CCBC-Net Archives

VENTURESOME CREATIVITY -Reply

From: Ginny Moore Kruse <gmkruse>
Date: Mon, 02 Feb 1998 15:30:54 -0600

Hey, Brenda, I wish I *had* thought of the phrase, but I can't take credit for that... However, it's a good one, and so is this discussion. Thanks to John for throwing down the gauntlet so to speak about Rapunzel and for the individual responses since then. We appreciate committee members speaking for themselves, after all, who knows these books better than the people who've studied them for much of a year and discussed them in groups before participating in the actual committee deliberations? Keep on weighing in regarding Rapunzel, the Caldecott Award, "venturesome creativity," etc. We always appreciate hearing from people who teach at any level, work with young people in public or school libraries, develop the books from the writing illustrating designing or publishing aspect, reviewers, parents, booksellers. Just reading Brenda's reference below to culling "together some old folktale motifs and crank out another serviceably illustrated folktale" offers more to think about and discuss, doesn't it?
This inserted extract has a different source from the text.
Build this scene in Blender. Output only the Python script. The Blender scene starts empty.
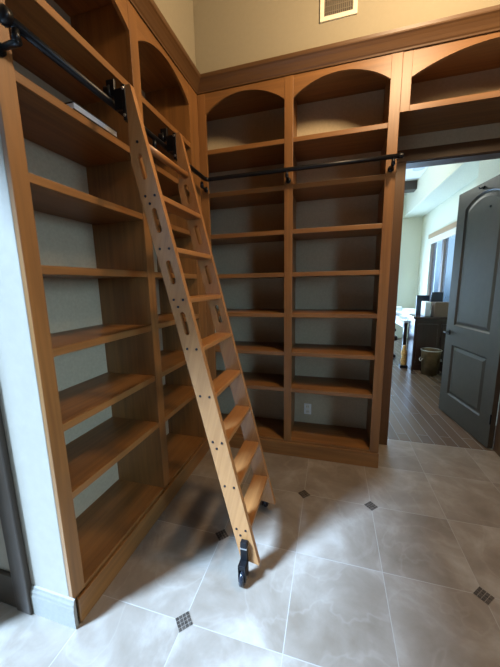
import bpy, bmesh, math, random
from mathutils import Vector, Matrix
random.seed(7)
sc = bpy.context.scene
col = sc.collection

# ------------------------------------------------------------------ materials
def newmat(name):
    m = bpy.data.materials.new(name); m.use_nodes = True
    nt = m.node_tree; b = nt.nodes['Principled BSDF']
    return m, nt, b

def N(nt, t, **kw):
    n = nt.nodes.new(t)
    for k, v in kw.items():
        if k in n.inputs: n.inputs[k].default_value = v
        else: setattr(n, k, v)
    return n

def plain(name, colr, rough=.5, metal=0, bump=0, scale=60, var=0.06):
    m, nt, b = newmat(name)
    tc = N(nt, 'ShaderNodeTexCoord')
    no = N(nt, 'ShaderNodeTexNoise'); no.inputs['Scale'].default_value = scale; no.inputs['Detail'].default_value = 3
    nt.links.new(tc.outputs['Object'], no.inputs['Vector'])
    r = N(nt, 'ShaderNodeValToRGB')
    r.color_ramp.elements[0].position = .3; r.color_ramp.elements[1].position = .7
    r.color_ramp.elements[0].color = [c * (1 - var) for c in colr] + [1]
    r.color_ramp.elements[1].color = [min(1, c * (1 + var)) for c in colr] + [1]
    nt.links.new(no.outputs['Fac'], r.inputs['Fac'])
    nt.links.new(r.outputs['Color'], b.inputs['Base Color'])
    b.inputs['Roughness'].default_value = rough; b.inputs['Metallic'].default_value = metal
    if bump:
        bp = N(nt, 'ShaderNodeBump'); bp.inputs['Strength'].default_value = bump; bp.inputs['Distance'].default_value = .01
        nt.links.new(no.outputs['Fac'], bp.inputs['Height']); nt.links.new(bp.outputs['Normal'], b.inputs['Normal'])
    return m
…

Here's what we're doing from the CCBC end of CCBC-NET at this point. My next message will be "CCBC announcements" which will include the CCBC-NET discussion schedule. Kathleen Horning will facilitate the discussion for the next couple of weeks, emphasizing Newbery Award and Honor Books, but since comments Wringer took up some of the Caldecott discussion time (that was OK!) recently it's fine to keep on responding to John, Linnea, Brenda and others who stepped up to comment during the weekend. Keep it up!

Cheers, Ginny (gmkruse at ccbc.soemadison.wisc.edu)

That great call to arms, "venturesome creativity," comes (I believe) from the criteria list of the ALSC Notables. Isn't that right, Notable Committee members? And I may have this wrong, but I *thought* that Ginny Moore Kruse (herself!) was responsible for that particular phrase.

It's such a good phrase, and it's one many of us editors use when judging book submissions. And John, I do think it's a display of venturesome creativity to employ the Renaissance masters to help interpret a familiar text. They are an unforgiving lot, and for Zelinsky to have bent them to his will is venturesome indeed. How much easier it would have been to cull together some old folktale motifs and crank out another serviceably illustrated folktale that way!